Abhijjhā

Renderings

abhijjhā: greed

abhijjhālu: greedy

Introduction

Abhijjhā: greed not covetousness

Abhijjhā has long been called ‘covetousness,’ which means the desire for other’s possessions, but it more likely means ‘greed,’ because:

1) PED says it is ‘almost identical in meaning with lobha.’

2) The Sāḷha Sutta (A.1.194) says lobho and abhijjhā are synonyms (taṃ kiṃ maññatha sāḷhā atthi lobho ti? Evaṃ bhante. Abhijjhā ti kho ahaṃ sāḷhā etamatthaṃ vadāmi (A.1.194).

3) In the scriptures abhijjhā stands for the first of the five hindrances, where it is linked to sensuous pleasure (abhijjhālū kāmesu It.91), and is listed with the other four hindrances (vyāpannacittā thīnamiddha uddhatā vicikicchī M.1.17-18). In this last reference it is linked to rāga (abhijjhālū kāmesu tibbasārāgā M.1.17-18).

Abhijjhā: broad meaning more likely

Objection to rendering abhijjhā as greed may be raised on the grounds that abhijjhā is explained in terms of covetousness:

• ’In this regard, some person is greedy. He covets others’ property and possessions: “Oh, may what belongs to another be mine!”’
idha bhante ekacco abhijjhālu hoti yaṃ taṃ parassa paravittūpakaraṇaṃ taṃ abhijjhātā hoti aho vata yaṃ parassa taṃ mamassā ti (M.3.49).

But this is in illustration of the two types of mental conduct, good and bad, where abhijjhālū and vyāpannacitto are bad, and anabhijjhālū and avyāpannacitto are good. In this situation, it is likely the two words stand for two broad categories (greed and hatred), not one narrow category and one broad category (covetousness and hatred). The same is true of abhijjhādomanassā, where it is more likely that abhijjhā has a broad meaning, not a narrow meaning. For example:

1) While I am pacing back and forth thus, neither greed nor dejection nor unvirtuous, spiritually unwholesome factors will pursue me.
nābhijjhādomanassā pāpakā akusalā dhammā anvāssavissantī ti (M.3.113).

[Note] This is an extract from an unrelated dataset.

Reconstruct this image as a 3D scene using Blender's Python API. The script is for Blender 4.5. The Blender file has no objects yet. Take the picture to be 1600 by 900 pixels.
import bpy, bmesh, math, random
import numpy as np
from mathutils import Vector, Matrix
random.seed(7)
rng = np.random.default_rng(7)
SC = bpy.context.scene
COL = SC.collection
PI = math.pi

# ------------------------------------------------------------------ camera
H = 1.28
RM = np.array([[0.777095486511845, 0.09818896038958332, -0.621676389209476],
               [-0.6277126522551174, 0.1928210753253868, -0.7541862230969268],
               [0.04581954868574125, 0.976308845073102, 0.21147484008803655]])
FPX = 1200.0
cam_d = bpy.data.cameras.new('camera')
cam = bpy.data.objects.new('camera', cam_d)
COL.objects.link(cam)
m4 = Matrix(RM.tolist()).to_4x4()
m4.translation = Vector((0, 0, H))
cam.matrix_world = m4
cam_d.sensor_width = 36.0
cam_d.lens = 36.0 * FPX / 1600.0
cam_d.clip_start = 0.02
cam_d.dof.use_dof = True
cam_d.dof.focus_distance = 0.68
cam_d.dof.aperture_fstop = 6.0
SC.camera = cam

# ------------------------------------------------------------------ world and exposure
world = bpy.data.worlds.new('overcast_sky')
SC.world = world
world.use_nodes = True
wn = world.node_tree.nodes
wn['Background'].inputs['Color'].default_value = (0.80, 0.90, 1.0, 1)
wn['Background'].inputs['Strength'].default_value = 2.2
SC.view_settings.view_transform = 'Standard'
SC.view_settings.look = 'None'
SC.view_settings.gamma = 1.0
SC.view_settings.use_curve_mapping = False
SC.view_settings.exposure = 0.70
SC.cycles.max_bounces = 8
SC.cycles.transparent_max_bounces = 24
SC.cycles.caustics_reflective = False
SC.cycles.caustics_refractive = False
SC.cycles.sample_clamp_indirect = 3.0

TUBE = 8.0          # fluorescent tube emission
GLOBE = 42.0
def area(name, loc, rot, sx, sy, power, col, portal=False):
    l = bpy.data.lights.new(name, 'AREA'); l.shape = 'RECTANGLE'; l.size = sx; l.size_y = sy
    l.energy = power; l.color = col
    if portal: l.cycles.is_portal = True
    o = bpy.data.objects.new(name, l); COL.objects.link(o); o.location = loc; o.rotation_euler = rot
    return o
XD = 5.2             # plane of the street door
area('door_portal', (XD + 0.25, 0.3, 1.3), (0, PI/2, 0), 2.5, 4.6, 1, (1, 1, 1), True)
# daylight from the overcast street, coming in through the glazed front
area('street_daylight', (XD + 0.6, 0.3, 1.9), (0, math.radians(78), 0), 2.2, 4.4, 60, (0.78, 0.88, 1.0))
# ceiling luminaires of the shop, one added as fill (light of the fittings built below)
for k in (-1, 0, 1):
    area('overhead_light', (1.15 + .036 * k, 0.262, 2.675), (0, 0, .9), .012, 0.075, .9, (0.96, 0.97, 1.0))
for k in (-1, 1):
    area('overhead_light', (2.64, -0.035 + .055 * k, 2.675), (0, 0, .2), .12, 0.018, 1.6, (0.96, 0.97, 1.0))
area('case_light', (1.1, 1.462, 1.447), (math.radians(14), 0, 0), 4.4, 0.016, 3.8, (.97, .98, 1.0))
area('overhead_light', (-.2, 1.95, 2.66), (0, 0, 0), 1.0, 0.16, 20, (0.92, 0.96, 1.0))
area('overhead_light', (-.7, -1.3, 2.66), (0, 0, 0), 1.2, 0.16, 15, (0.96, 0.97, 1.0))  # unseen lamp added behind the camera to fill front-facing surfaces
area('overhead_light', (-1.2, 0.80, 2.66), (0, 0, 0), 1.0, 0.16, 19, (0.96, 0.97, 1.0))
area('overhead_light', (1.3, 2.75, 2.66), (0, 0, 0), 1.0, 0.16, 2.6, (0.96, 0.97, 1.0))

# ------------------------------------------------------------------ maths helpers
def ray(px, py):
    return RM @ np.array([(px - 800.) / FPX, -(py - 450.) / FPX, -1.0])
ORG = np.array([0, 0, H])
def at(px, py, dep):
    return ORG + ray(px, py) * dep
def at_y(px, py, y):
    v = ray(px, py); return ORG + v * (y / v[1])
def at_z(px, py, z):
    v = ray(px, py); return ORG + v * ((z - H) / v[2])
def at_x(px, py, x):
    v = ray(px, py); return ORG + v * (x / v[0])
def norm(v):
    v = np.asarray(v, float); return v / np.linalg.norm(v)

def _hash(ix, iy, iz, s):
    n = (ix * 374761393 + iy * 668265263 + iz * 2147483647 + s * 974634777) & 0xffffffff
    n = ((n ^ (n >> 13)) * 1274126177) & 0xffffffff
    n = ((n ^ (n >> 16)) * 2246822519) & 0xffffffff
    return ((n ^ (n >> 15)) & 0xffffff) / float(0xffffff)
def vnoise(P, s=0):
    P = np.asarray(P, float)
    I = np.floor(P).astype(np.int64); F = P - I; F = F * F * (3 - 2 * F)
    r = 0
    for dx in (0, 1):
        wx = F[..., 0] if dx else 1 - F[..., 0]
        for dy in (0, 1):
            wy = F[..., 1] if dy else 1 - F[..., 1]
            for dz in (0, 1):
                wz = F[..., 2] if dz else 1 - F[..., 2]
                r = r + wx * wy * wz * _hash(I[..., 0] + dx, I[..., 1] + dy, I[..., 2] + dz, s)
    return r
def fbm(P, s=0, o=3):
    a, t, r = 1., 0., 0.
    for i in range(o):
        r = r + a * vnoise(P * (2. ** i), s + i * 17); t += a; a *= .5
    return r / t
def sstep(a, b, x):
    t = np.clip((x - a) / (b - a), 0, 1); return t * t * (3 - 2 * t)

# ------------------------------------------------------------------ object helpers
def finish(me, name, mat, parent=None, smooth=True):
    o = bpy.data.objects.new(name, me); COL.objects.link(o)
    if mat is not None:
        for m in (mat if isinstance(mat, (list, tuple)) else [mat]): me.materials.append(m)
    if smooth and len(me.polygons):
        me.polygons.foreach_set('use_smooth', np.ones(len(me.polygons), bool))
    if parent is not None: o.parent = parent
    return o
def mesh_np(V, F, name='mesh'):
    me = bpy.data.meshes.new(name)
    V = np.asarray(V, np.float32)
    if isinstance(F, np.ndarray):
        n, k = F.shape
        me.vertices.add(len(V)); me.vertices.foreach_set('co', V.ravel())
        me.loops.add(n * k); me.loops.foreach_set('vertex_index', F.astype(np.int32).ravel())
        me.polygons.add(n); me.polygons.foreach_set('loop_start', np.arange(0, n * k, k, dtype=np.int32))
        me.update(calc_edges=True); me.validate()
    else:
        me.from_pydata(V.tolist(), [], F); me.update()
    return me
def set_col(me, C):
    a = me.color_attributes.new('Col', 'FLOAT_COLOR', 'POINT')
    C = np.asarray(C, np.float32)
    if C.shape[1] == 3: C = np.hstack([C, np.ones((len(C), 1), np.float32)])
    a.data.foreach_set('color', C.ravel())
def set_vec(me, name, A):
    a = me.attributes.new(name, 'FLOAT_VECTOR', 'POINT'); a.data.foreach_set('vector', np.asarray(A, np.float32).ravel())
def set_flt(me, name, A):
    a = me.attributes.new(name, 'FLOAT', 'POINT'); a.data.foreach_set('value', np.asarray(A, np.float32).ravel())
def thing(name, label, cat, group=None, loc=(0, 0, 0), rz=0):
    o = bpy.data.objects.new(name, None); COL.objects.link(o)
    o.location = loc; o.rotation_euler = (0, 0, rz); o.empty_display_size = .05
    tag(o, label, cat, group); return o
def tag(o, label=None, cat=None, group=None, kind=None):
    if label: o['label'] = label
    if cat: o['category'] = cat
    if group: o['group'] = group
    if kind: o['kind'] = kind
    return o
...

2) A bhikkhu abides contemplating the nature of the body, vigorously, fully consciously, and mindfully, having eliminated greed and dejection in regard to the world (of phenomena).
vineyya loke abhijjhādomanassaṃ (S.5.182).

Abhijjhā: not in relation to others’ possessions

Abhijjhā is not always linked to others’ possessions:

• In seeing a visible object with mindfulness muddled, focusing on the agreeable aspect, one experiences it with a mind of attachment and persists in cleaving to it. Many sense impressions arising from the visible object blossom (within oneself), greed and vexation as well, by which one’s mind becomes disturbed.
Rūpaṃ disvā sati muṭṭhā piyaṃ nimittaṃ manasikaroto
Sārattacitto vedeti tañca ajjhosa tiṭṭhati
Tassa vaḍḍhanti vedanā anekā rūpasambhavā
Abhijjhā ca vihesā ca cittamassūpahaññati
(Th.v.794-5).

Illustrations

Illustration: abhijjhā, greed

He, having abandoned these five hindrances which are spiritual defilements and weakening to penetrative discernment, abides contemplating the nature of the body, vigorously, fully consciously, and mindfully, having eliminated greed and dejection in regard to the world (of phenomena).
☸ So ime pañca nīvaraṇe pahāya cetaso upakkilese paññāya dubbalikaraṇe kāye kāyānupassī viharati ātāpī sampajāno satimā vineyya loke abhijjhādomanassaṃ (M.3.136).

Illustration: abhijjhā, greed

―’What do you think, Sāḷha: is there greed (lobho)?’
Taṃ kiṃ maññatha sāḷhā atthi lobho ti?

―’Yes, bhante.

―’I call it greed (abhijjhā), Sāḷha.
☸ Abhijjhā ti kho ahaṃ sāḷhā etamatthaṃ vadāmi
(A.1.194).

Illustration: abhijjhā, greed

There are these four spiritual shackles
cattārome bhikkhave ganthā

• the spiritual shackle of greed
abhijjhā kāyagantho

• the spiritual shackle of ill will
vyāpādo kāyagantho

• the spiritual shackle of adherence to observances and practices
sīlabbataparāmāso kāyagantho

• the spiritual shackle of stubborn attachment to dogmatic opinions.
idaṃsaccābhiniveso kāyagantho (S.5.59).

Illustration: abhijjhālu, greedy

In this regard, some person is

• greedy (abhijjhālu hoti) and abides with a greedy attitude (abhijjhāsahagatāya saññāya viharati);

• unbenevolent (vyāpādavā) and abides with an unbenevolent attitude

• malicious (vihesavā) and abides with a malicious attitude (M.3.55).